Print the listing that follows, character for character.

Dataset content:
_____

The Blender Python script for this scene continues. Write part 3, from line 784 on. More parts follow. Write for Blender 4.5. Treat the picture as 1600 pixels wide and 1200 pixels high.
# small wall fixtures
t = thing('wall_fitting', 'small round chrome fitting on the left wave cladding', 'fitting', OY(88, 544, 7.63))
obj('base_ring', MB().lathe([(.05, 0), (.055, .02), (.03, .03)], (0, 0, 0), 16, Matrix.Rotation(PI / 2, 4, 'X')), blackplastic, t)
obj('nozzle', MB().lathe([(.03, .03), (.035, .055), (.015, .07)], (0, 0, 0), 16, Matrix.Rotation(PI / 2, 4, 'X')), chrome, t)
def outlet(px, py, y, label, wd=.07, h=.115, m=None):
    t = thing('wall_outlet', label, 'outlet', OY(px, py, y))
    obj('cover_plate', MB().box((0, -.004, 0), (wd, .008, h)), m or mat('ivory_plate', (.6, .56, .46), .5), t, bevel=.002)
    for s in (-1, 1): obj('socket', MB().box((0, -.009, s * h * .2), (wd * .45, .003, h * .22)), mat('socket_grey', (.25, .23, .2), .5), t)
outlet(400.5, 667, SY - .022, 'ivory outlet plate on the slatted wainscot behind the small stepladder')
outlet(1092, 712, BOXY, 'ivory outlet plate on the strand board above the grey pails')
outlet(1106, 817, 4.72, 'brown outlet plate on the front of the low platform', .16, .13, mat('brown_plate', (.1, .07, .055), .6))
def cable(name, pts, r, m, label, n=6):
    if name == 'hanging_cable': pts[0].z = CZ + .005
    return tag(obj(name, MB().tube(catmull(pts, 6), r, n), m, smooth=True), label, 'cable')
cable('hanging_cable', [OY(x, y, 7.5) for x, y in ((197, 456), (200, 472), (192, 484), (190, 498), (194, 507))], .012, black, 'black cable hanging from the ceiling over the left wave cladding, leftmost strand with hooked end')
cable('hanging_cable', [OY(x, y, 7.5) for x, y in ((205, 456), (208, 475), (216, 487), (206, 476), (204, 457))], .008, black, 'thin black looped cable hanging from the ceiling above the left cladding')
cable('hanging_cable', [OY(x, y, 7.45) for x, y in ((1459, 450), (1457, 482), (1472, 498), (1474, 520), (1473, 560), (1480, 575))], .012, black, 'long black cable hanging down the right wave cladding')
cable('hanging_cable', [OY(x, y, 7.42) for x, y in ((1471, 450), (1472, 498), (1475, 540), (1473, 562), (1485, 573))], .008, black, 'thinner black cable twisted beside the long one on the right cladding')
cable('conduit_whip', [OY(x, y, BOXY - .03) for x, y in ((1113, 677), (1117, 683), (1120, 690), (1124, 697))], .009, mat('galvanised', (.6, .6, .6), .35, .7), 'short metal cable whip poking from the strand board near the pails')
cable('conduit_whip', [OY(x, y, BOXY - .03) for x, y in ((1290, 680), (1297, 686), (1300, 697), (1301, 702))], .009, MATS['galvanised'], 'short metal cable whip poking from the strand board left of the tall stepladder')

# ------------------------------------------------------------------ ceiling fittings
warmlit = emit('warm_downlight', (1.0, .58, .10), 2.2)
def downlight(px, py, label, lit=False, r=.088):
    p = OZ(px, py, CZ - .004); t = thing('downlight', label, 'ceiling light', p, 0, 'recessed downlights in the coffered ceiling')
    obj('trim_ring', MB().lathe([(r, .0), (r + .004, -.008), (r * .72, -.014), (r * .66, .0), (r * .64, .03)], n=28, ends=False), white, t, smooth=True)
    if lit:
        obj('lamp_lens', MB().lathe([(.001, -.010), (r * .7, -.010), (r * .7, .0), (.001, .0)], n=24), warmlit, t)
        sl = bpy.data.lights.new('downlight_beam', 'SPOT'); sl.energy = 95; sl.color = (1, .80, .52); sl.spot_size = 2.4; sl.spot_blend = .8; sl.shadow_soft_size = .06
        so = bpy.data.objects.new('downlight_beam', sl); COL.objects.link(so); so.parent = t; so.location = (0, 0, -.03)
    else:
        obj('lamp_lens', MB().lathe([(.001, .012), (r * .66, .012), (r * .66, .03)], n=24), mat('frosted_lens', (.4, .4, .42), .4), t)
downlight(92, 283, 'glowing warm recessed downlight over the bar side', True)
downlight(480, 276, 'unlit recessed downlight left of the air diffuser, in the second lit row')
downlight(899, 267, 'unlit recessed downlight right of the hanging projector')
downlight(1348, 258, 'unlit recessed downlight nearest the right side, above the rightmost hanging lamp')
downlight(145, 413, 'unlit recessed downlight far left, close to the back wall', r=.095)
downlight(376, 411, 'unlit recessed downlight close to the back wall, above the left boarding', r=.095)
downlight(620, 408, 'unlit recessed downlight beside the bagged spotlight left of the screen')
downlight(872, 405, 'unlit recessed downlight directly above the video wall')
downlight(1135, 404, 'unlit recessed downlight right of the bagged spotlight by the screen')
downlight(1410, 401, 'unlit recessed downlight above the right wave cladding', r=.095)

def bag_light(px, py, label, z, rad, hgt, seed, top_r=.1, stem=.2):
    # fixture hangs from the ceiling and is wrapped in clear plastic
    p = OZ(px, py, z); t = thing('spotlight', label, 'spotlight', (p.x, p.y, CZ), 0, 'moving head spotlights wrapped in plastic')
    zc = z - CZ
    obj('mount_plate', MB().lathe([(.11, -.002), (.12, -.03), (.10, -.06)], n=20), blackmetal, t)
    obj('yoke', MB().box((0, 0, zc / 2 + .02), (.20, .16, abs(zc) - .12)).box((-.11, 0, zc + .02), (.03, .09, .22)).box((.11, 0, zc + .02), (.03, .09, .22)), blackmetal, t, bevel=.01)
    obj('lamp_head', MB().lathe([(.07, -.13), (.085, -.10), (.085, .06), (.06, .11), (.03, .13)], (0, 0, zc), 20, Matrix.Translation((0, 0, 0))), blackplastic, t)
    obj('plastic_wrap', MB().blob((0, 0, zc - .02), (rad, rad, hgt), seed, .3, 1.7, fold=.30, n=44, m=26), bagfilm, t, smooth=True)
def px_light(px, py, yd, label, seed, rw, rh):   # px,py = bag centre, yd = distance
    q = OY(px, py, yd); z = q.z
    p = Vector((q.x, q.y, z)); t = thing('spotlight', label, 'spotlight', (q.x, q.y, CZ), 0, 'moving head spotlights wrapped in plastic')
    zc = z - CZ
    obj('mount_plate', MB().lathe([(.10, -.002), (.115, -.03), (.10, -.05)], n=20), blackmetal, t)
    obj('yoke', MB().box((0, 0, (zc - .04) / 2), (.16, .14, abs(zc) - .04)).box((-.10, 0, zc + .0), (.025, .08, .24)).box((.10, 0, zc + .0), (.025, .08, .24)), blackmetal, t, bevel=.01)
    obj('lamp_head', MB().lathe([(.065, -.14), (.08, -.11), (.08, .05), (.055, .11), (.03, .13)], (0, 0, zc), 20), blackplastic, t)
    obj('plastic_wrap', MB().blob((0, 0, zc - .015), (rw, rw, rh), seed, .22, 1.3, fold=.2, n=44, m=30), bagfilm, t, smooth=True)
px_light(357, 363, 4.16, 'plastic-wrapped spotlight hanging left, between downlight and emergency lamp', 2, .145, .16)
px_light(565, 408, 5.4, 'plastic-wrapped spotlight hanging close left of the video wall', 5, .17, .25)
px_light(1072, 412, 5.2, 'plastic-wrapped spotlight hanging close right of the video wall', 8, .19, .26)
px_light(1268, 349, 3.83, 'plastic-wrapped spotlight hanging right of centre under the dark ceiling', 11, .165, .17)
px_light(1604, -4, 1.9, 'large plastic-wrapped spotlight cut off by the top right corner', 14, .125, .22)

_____

Result of this task:
The Blender Python script for this scene continues. Write part 3, from line 784 on. More parts follow. Write for Blender 4.5. Treat the picture as 1600 pixels wide and 1200 pixels high.
# small wall fixtures
t = thing('wall_fitting', 'small round chrome fitting on the left wave cladding', 'fitting', OY(88, 544, 7.63))
obj('base_ring', MB().lathe([(.05, 0), (.055, .02), (.03, .03)], (0, 0, 0), 16, Matrix.Rotation(PI / 2, 4, 'X')), blackplastic, t)
obj('nozzle', MB().lathe([(.03, .03), (.035, .055), (.015, .07)], (0, 0, 0), 16, Matrix.Rotation(PI / 2, 4, 'X')), chrome, t)
def outlet(px, py, y, label, wd=.07, h=.115, m=None):
    t = thing('wall_outlet', label, 'outlet', OY(px, py, y))
    obj('cover_plate', MB().box((0, -.004, 0), (wd, .008, h)), m or mat('ivory_plate', (.6, .56, .46), .5), t, bevel=.002)
    for s in (-1, 1): obj('socket', MB().box((0, -.009, s * h * .2), (wd * .45, .003, h * .22)), mat('socket_grey', (.25, .23, .2), .5), t)
outlet(400.5, 667, SY - .022, 'ivory outlet plate on the slatted wainscot behind the small stepladder')
outlet(1092, 712, BOXY, 'ivory outlet plate on the strand board above the grey pails')
outlet(1106, 817, 4.72, 'brown outlet plate on the front of the low platform', .16, .13, mat('brown_plate', (.1, .07, .055), .6))
def cable(name, pts, r, m, label, n=6):
    if name == 'hanging_cable': pts[0].z = CZ + .005
    return tag(obj(name, MB().tube(catmull(pts, 6), r, n), m, smooth=True), label, 'cable')
cable('hanging_cable', [OY(x, y, 7.5) for x, y in ((197, 456), (200, 472), (192, 484), (190, 498), (194, 507))], .012, black, 'black cable hanging from the ceiling over the left wave cladding, leftmost strand with hooked end')
cable('hanging_cable', [OY(x, y, 7.5) for x, y in ((205, 456), (208, 475), (216, 487), (206, 476), (204, 457))], .008, black, 'thin black looped cable hanging from the ceiling above the left cladding')
cable('hanging_cable', [OY(x, y, 7.45) for x, y in ((1459, 450), (1457, 482), (1472, 498), (1474, 520), (1473, 560), (1480, 575))], .012, black, 'long black cable hanging down the right wave cladding')
cable('hanging_cable', [OY(x, y, 7.42) for x, y in ((1471, 450), (1472, 498), (1475, 540), (1473, 562), (1485, 573))], .008, black, 'thinner black cable twisted beside the long one on the right cladding')
cable('conduit_whip', [OY(x, y, BOXY - .03) for x, y in ((1113, 677), (1117, 683), (1120, 690), (1124, 697))], .009, mat('galvanised', (.6, .6, .6), .35, .7), 'short metal cable whip poking from the strand board near the pails')
cable('conduit_whip', [OY(x, y, BOXY - .03) for x, y in ((1290, 680), (1297, 686), (1300, 697), (1301, 702))], .009, MATS['galvanised'], 'short metal cable whip poking from the strand board left of the tall stepladder')

# ------------------------------------------------------------------ ceiling fittings
warmlit = emit('warm_downlight', (1.0, .58, .10), 2.2)
def downlight(px, py, label, lit=False, r=.088):
    p = OZ(px, py, CZ - .004); t = thing('downlight', label, 'ceiling light', p, 0, 'recessed downlights in the coffered ceiling')
    obj('trim_ring', MB().lathe([(r, .0), (r + .004, -.008), (r * .72, -.014), (r * .66, .0), (r * .64, .03)], n=28, ends=False), white, t, smooth=True)
    if lit:
        obj('lamp_lens', MB().lathe([(.001, -.010), (r * .7, -.010), (r * .7, .0), (.001, .0)], n=24), warmlit, t)
        sl = bpy.data.lights.new('downlight_beam', 'SPOT'); sl.energy = 95; sl.color = (1, .80, .52); sl.spot_size = 2.4; sl.spot_blend = .8; sl.shadow_soft_size = .06
        so = bpy.data.objects.new('downlight_beam', sl); COL.objects.link(so); so.parent = t; so.location = (0, 0, -.03)
    else:
        obj('lamp_lens', MB().lathe([(.001, .012), (r * .66, .012), (r * .66, .03)], n=24), mat('frosted_lens', (.4, .4, .42), .4), t)
downlight(92, 283, 'glowing warm recessed downlight over the bar side', True)
downlight(480, 276, 'unlit recessed downlight left of the air diffuser, in the second lit row')
downlight(899, 267, 'unlit recessed downlight right of the hanging projector')
downlight(1348, 258, 'unlit recessed downlight nearest the right side, above the rightmost hanging lamp')
downlight(145, 413, 'unlit recessed downlight far left, close to the back wall', r=.095)
downlight(376, 411, 'unlit recessed downlight close to the back wall, above the left boarding', r=.095)
downlight(620, 408, 'unlit recessed downlight beside the bagged spotlight left of the screen')
downlight(872, 405, 'unlit recessed downlight directly above the video wall')
downlight(1135, 404, 'unlit recessed downlight right of the bagged spotlight by the screen')
downlight(1410, 401, 'unlit recessed downlight above the right wave cladding', r=.095)

def bag_light(px, py, label, z, rad, hgt, seed, top_r=.1, stem=.2):
    # fixture hangs from the ceiling and is wrapped in clear plastic
    p = OZ(px, py, z); t = thing('spotlight', label, 'spotlight', (p.x, p.y, CZ), 0, 'moving head spotlights wrapped in plastic')
    zc = z - CZ
    obj('mount_plate', MB().lathe([(.11, -.002), (.12, -.03), (.10, -.06)], n=20), blackmetal, t)
    obj('yoke', MB().box((0, 0, zc / 2 + .02), (.20, .16, abs(zc) - .12)).box((-.11, 0, zc + .02), (.03, .09, .22)).box((.11, 0, zc + .02), (.03, .09, .22)), blackmetal, t, bevel=.01)
    obj('lamp_head', MB().lathe([(.07, -.13), (.085, -.10), (.085, .06), (.06, .11), (.03, .13)], (0, 0, zc), 20, Matrix.Translation((0, 0, 0))), blackplastic, t)
    obj('plastic_wrap', MB().blob((0, 0, zc - .02), (rad, rad, hgt), seed, .3, 1.7, fold=.30, n=44, m=26), bagfilm, t, smooth=True)
def px_light(px, py, yd, label, seed, rw, rh):   # px,py = bag centre, yd = distance
    q = OY(px, py, yd); z = q.z
    p = Vector((q.x, q.y, z)); t = thing('spotlight', label, 'spotlight', (q.x, q.y, CZ), 0, 'moving head spotlights wrapped in plastic')
    zc = z - CZ
    obj('mount_plate', MB().lathe([(.10, -.002), (.115, -.03), (.10, -.05)], n=20), blackmetal, t)
    obj('yoke', MB().box((0, 0, (zc - .04) / 2), (.16, .14, abs(zc) - .04)).box((-.10, 0, zc + .0), (.025, .08, .24)).box((.10, 0, zc + .0), (.025, .08, .24)), blackmetal, t, bevel=.01)
    obj('lamp_head', MB().lathe([(.065, -.14), (.08, -.11), (.08, .05), (.055, .11), (.03, .13)], (0, 0, zc), 20), blackplastic, t)
    obj('plastic_wrap', MB().blob((0, 0, zc - .015), (rw, rw, rh), seed, .22, 1.3, fold=.2, n=44, m=30), bagfilm, t, smooth=True)
px_light(357, 363, 4.16, 'plastic-wrapped spotlight hanging left, between downlight and emergency lamp', 2, .145, .16)
px_light(565, 408, 5.4, 'plastic-wrapped spotlight hanging close left of the video wall', 5, .17, .25)
px_light(1072, 412, 5.2, 'plastic-wrapped spotlight hanging close right of the video wall', 8, .19, .26)
px_light(1268, 349, 3.83, 'plastic-wrapped spotlight hanging right of centre under the dark ceiling', 11, .165, .17)
px_light(1604, -4, 1.9, 'large plastic-wrapped spotlight cut off by the top right corner', 14, .125, .22)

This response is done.